◆ **Short task**
List all lines of the data containing the word "scene".

** BEGIN Collected material **

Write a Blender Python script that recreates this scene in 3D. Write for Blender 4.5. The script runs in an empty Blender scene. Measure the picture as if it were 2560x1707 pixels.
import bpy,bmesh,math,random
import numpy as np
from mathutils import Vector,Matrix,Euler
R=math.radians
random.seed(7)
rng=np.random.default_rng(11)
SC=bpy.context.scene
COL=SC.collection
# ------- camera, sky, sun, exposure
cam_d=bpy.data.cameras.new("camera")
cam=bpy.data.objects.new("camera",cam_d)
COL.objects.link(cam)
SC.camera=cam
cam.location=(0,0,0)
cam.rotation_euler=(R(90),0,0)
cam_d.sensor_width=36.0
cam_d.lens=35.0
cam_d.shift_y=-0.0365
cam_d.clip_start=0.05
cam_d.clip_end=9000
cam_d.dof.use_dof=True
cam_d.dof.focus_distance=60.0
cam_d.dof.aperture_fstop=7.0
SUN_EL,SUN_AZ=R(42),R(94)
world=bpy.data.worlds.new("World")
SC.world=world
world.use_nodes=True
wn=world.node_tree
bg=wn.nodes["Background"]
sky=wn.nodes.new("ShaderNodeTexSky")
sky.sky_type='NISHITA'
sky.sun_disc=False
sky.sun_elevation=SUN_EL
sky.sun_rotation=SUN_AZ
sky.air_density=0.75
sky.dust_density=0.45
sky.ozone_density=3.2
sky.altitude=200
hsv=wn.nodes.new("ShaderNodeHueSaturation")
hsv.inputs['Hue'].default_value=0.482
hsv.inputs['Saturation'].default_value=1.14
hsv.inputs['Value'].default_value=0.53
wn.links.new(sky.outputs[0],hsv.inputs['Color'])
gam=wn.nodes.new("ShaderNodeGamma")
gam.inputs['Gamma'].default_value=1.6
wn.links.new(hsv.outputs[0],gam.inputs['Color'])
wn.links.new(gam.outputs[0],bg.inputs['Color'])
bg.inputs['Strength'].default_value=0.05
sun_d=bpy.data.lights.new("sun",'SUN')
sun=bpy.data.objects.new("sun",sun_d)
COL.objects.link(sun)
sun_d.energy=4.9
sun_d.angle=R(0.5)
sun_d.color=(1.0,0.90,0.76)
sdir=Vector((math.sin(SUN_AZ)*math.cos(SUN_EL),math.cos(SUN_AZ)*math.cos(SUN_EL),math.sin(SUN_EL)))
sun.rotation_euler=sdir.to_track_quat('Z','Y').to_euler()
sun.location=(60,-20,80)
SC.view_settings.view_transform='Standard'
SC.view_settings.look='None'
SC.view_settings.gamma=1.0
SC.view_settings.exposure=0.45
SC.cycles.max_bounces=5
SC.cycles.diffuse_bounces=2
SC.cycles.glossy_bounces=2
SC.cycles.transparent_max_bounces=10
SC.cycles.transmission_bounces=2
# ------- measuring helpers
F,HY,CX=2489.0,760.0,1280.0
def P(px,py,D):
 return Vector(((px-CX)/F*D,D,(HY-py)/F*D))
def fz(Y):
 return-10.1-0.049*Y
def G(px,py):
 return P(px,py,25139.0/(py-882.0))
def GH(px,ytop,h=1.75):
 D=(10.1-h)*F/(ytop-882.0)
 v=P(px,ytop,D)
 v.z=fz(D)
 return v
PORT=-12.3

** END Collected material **

◆ **Exercise answer**
Write a Blender Python script that recreates this scene in 3D. Write for Blender 4.5. The script runs in an empty Blender scene. Measure the picture as if it were 2560x1707 pixels.
SC=bpy.context.scene